Commonwealth to Fund Great Barrier Reef Water Quality Projects

4th May 2016

Great Barrier Reef

The Federal Government has announced an additional $50 million to be spent on projects improving water quality on the Great Barrier Reef, with more announcements to come according to Federal Environment Minister Greg Hunt. This comes after environmentalists put pressure on both state and federal governments to fully finance reef protection programs.

The Great Barrier Reef Water Science Taskforce reported late last year that nearly $600 million would be required over five years in order to help reduce the impact of pollution on the Great Barrier Reef.
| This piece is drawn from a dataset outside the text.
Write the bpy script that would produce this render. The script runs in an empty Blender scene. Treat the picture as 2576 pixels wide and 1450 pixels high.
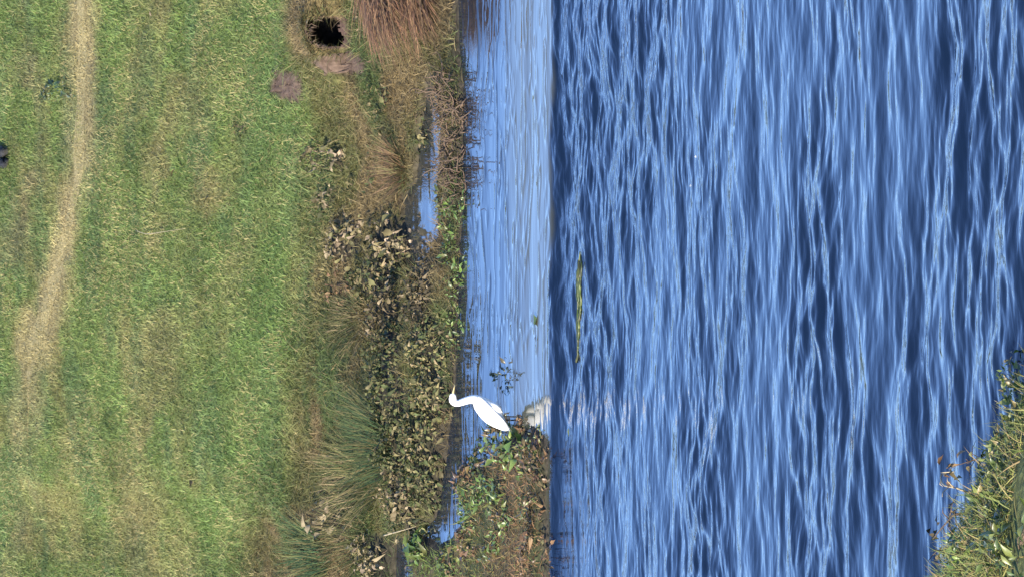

Mr Hunt revealed that the latest funding would be put towards reducing artificial nutrient levels entering the reef including reducing sediment, nitrogen and pesticides through grazing, cropping and plantation management.

The government pledged to announce further funding in the coming weeks, which will equal record investments into science and research, specifically putting it into practical application. Beginning with the process of implementing advice from the Commonwealth Independent Expert Panel on reef science, the government have also created a tropical water quality research hub at the cost of $30 million.

Despite this, environmental groups have called funding into question. WWF Australia said the figures revealed a $100 million 'black hole' in the annual federal budget when it comes to funding critical reef programs. However Mr Hunt maintains that the Federal Government will cover all necessary costs. Ensuring the water quality will ensure a less successful breeding ground for crown-of-thorns starfish which, when coupled with Commonwealth-funded work by marine park tourism operators to eradicate crown-of-thorns, will result in a stronger and healthier reef.

Queensland Greens senator Larissa Waters has been sceptical of the funding program, saying that the $50 million is well short of what is actually required. She called on the Government to stop approving coal mines, stating that throwing dollars at the problem was counter-productive when the Government continue to make the problem worse by approving new coal mines and with bad climate change policy.

Although Queensland Environment Minister Steven Miles accused the federal government of allocating money before the scientific taskforce had a chance to report on how it should be spent, Dr Miles did confirm that parts of the reef were starting to recover from the widespread coral bleaching, particularly areas in Cairns and the south.